L'horreur. Le cauchemar. Les morts qui s'additionnent dans une comptabilité macabre. D'abord 30, puis 40, 60, 100, 120. Cent au Bataclan seulement, la salle de spectacles située à un coin de rue de mon ancien appartement à Paris, où j'ai vécu pendant quatre mois.

Je fixe la télévision, incrédule, complètement sonnée.

Les terroristes ont frappé aveuglément six endroits différents. Ils ont tué des civils innocents. Ils ne visaient pas un groupe en particulier, comme les journalistes de Charlie Hebdo qui avaient caricaturé Mahomet.

Hier, Paris a vécu un Charlie Hebdo à la puissance 10.

Le 7 janvier, jour de la tuerie, j'avais vécu la même incrédulité. Je suivais le fil de presse, prête à écrire, même si les informations filtraient au compte-gouttes. Il était 10h du matin. Mes patrons sont venus me voir.

«Partirais-tu à Paris? Ce soir?»

J'ai eu le vertige. Paris. Plonger dans le chaos, chercher des témoins, raconter l'horreur, trouver les mots, sillonner le 11e arrondissement où les terroristes avaient frappé.

J'ai accepté même si je savais que cette couverture ne serait pas facile: la horde de journalistes qui court après les mêmes témoins, la folie meurtrière impossible à décrire, Paris sens dessus dessous, traumatisée par la violence de l'attaque, Paris bouclée par la police. La France qui essaie de comprendre. La France restée digne dans le malheur, évitant de tomber dans la xénophobie.

J'avais parlé à un survivant, Laurent Léger. Il était dans la salle de réunion de Charlie Hebdo quand un des frères Kouachi avait fait irruption.

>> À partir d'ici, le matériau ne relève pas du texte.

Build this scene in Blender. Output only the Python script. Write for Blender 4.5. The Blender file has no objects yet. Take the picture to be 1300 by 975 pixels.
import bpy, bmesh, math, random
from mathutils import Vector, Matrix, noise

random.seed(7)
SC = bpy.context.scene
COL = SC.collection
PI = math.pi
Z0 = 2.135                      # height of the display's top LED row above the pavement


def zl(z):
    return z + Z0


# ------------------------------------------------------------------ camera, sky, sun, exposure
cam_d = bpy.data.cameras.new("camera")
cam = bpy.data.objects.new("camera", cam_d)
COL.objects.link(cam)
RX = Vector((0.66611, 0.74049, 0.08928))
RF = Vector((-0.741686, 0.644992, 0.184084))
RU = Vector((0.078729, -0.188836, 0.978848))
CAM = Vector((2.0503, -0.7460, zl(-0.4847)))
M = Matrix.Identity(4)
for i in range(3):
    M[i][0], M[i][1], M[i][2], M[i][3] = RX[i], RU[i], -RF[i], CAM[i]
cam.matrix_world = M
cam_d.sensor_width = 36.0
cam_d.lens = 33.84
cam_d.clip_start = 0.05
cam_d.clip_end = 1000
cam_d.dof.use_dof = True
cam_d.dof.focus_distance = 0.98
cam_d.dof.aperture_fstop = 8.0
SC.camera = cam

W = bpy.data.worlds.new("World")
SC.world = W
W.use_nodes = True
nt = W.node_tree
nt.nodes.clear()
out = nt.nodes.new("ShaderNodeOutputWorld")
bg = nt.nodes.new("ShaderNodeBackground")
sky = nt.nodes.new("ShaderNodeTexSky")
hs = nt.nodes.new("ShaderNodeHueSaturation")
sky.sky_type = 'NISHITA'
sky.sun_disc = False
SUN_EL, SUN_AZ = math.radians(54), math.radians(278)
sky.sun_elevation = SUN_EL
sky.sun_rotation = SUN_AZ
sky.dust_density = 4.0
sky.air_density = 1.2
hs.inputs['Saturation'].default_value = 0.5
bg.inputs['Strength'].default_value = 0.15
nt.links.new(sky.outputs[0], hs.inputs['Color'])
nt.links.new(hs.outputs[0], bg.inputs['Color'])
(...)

«Il portait des gants, une cagoule et il était lourdement armé, m'avait-il raconté. Il occupait toute l'embrasure de la porte, Il a crié deux fois "Allahou akbar!", puis il s'est mis à tirer comme un fou.»

Tout s'était passé en quelques secondes. La pièce était petite. Contre le mur, deux tables. C'est sous l'une d'elles que Laurent Léger avait plongé, un réflexe qui lui avait sauvé la vie.

«J'étais recroquevillé, je faisais le mort, j'étais terrifié. J'ai pensé aux gens que j'aime.»

Il avait entendu les pas du tueur, les tirs précipités de son arme, les corps qui tombaient, mais il ne voyait que la tête de son collègue Wolinski, 81 ans.

«Je voyais son crâne lisse, un crâne de vieux. Je ne savais pas s'il était mort. Je n'ai pas voulu le toucher ni faire un geste, même après le départ du tueur. J'avais trop peur qu'il revienne et qu'il me tue. Vous comprenez? J'étais terrorisé.»

Dans cette petite pièce, tout n'avait été que peur, hécatombe et stupéfaction.

Laurent Léger m'avait raconté son histoire avec un calme surnaturel, comme si ses émotions étaient anesthésiées.

Je n'ose imaginer la scène au Bataclan.

Je pensais que la France avait vécu le pire, mais le pire est arrivé hier. Les premiers témoignages ont commencé à sortir sur Facebook.

«Je suis encore au Bataclan, 1er étage. Blessée grave. Qu'ils donnent au plus vite l'assaut. Il y a des survivants à l'intérieur. Ils abattent tout le monde. Un par un. 1er étage vite!!!!»

Des témoignages qui chavirent le coeur.

Hier soir, le président Hollande a annoncé que la France fermait ses frontières. J'ai tout de suite pensé aux réfugiés qui cognent à la porte de l'Europe. Vont-ils payer le prix de ces assassinats? Et si l'Europe basculait dans la peur? Et si cette tuerie provoquait des réflexes xénophobes?

Est-ce que les gouvernements vont réussir à garder la tête froide et à ne pas tout mettre dans le même panier: les réfugiés, la Syrie, le groupe État islamique?

Aujourd'hui, on en saura davantage sur le qui, le quoi et le pourquoi. On essaiera de comprendre l'incompréhensible. Pour l'instant, pleurons les morts.